_Exercise requirements_.
Could you give the data below again, exactly and completely?

— START Dataset extract —

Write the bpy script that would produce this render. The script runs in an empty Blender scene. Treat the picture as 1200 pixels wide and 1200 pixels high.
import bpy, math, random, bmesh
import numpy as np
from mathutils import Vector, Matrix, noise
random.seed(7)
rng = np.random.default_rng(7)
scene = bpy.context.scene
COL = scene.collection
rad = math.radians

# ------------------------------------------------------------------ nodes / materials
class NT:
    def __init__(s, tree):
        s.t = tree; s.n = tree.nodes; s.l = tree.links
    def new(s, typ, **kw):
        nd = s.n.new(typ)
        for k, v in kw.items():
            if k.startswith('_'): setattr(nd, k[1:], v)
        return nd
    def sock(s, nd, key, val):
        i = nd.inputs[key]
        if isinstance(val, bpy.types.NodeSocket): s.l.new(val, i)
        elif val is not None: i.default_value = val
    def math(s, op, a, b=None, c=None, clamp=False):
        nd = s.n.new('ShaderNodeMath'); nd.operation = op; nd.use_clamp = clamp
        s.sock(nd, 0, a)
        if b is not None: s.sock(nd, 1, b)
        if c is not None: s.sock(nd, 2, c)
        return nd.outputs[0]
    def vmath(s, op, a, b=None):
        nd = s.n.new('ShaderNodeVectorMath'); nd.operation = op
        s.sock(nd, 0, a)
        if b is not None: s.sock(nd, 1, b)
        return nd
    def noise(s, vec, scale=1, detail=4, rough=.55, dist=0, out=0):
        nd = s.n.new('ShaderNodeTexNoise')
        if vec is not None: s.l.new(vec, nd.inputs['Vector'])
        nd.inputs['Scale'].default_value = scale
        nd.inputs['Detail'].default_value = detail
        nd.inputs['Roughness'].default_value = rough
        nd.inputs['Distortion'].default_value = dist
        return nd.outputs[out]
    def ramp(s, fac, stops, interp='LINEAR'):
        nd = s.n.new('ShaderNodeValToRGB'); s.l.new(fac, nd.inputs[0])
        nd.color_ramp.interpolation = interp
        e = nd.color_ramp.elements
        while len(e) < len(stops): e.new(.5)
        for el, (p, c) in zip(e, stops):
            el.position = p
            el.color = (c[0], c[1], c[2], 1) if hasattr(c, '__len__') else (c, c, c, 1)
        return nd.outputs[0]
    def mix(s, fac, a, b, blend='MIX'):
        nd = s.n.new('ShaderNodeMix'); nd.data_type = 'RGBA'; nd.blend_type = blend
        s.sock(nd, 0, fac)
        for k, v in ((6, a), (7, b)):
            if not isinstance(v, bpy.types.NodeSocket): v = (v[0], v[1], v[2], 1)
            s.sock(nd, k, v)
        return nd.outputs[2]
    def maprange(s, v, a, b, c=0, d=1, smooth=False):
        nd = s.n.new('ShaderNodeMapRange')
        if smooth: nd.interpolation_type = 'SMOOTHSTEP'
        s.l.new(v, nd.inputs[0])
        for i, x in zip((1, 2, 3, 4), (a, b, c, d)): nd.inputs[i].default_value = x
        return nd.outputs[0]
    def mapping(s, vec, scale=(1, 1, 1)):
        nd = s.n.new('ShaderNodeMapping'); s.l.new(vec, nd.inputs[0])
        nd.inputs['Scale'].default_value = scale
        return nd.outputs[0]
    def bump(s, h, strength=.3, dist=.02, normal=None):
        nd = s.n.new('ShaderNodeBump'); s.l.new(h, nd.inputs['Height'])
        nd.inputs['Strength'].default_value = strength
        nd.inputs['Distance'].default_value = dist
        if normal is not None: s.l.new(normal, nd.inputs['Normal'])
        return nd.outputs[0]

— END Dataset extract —

_Output for this task_.
Write the bpy script that would produce this render. The script runs in an empty Blender scene. Treat the picture as 1200 pixels wide and 1200 pixels high.
import bpy, math, random, bmesh
import numpy as np
from mathutils import Vector, Matrix, noise
random.seed(7)
rng = np.random.default_rng(7)
scene = bpy.context.scene
COL = scene.collection
rad = math.radians

# ------------------------------------------------------------------ nodes / materials
class NT:
    def __init__(s, tree):
        s.t = tree; s.n = tree.nodes; s.l = tree.links
    def new(s, typ, **kw):
        nd = s.n.new(typ)
        for k, v in kw.items():
            if k.startswith('_'): setattr(nd, k[1:], v)
        return nd
    def sock(s, nd, key, val):
        i = nd.inputs[key]
        if isinstance(val, bpy.types.NodeSocket): s.l.new(val, i)
        elif val is not None: i.default_value = val
    def math(s, op, a, b=None, c=None, clamp=False):
        nd = s.n.new('ShaderNodeMath'); nd.operation = op; nd.use_clamp = clamp
        s.sock(nd, 0, a)
        if b is not None: s.sock(nd, 1, b)
        if c is not None: s.sock(nd, 2, c)
        return nd.outputs[0]
    def vmath(s, op, a, b=None):
        nd = s.n.new('ShaderNodeVectorMath'); nd.operation = op
        s.sock(nd, 0, a)
        if b is not None: s.sock(nd, 1, b)
        return nd
    def noise(s, vec, scale=1, detail=4, rough=.55, dist=0, out=0):
        nd = s.n.new('ShaderNodeTexNoise')
        if vec is not None: s.l.new(vec, nd.inputs['Vector'])
        nd.inputs['Scale'].default_value = scale
        nd.inputs['Detail'].default_value = detail
        nd.inputs['Roughness'].default_value = rough
        nd.inputs['Distortion'].default_value = dist
        return nd.outputs[out]
    def ramp(s, fac, stops, interp='LINEAR'):
        nd = s.n.new('ShaderNodeValToRGB'); s.l.new(fac, nd.inputs[0])
        nd.color_ramp.interpolation = interp
        e = nd.color_ramp.elements
        while len(e) < len(stops): e.new(.5)
        for el, (p, c) in zip(e, stops):
            el.position = p
            el.color = (c[0], c[1], c[2], 1) if hasattr(c, '__len__') else (c, c, c, 1)
        return nd.outputs[0]
    def mix(s, fac, a, b, blend='MIX'):
        nd = s.n.new('ShaderNodeMix'); nd.data_type = 'RGBA'; nd.blend_type = blend
        s.sock(nd, 0, fac)
        for k, v in ((6, a), (7, b)):
            if not isinstance(v, bpy.types.NodeSocket): v = (v[0], v[1], v[2], 1)
            s.sock(nd, k, v)
        return nd.outputs[2]
    def maprange(s, v, a, b, c=0, d=1, smooth=False):
        nd = s.n.new('ShaderNodeMapRange')
        if smooth: nd.interpolation_type = 'SMOOTHSTEP'
        s.l.new(v, nd.inputs[0])
        for i, x in zip((1, 2, 3, 4), (a, b, c, d)): nd.inputs[i].default_value = x
        return nd.outputs[0]
    def mapping(s, vec, scale=(1, 1, 1)):
        nd = s.n.new('ShaderNodeMapping'); s.l.new(vec, nd.inputs[0])
        nd.inputs['Scale'].default_value = scale
        return nd.outputs[0]
    def bump(s, h, strength=.3, dist=.02, normal=None):
        nd = s.n.new('ShaderNodeBump'); s.l.new(h, nd.inputs['Height'])
        nd.inputs['Strength'].default_value = strength
        nd.inputs['Distance'].default_value = dist
        if normal is not None: s.l.new(normal, nd.inputs['Normal'])
        return nd.outputs[0]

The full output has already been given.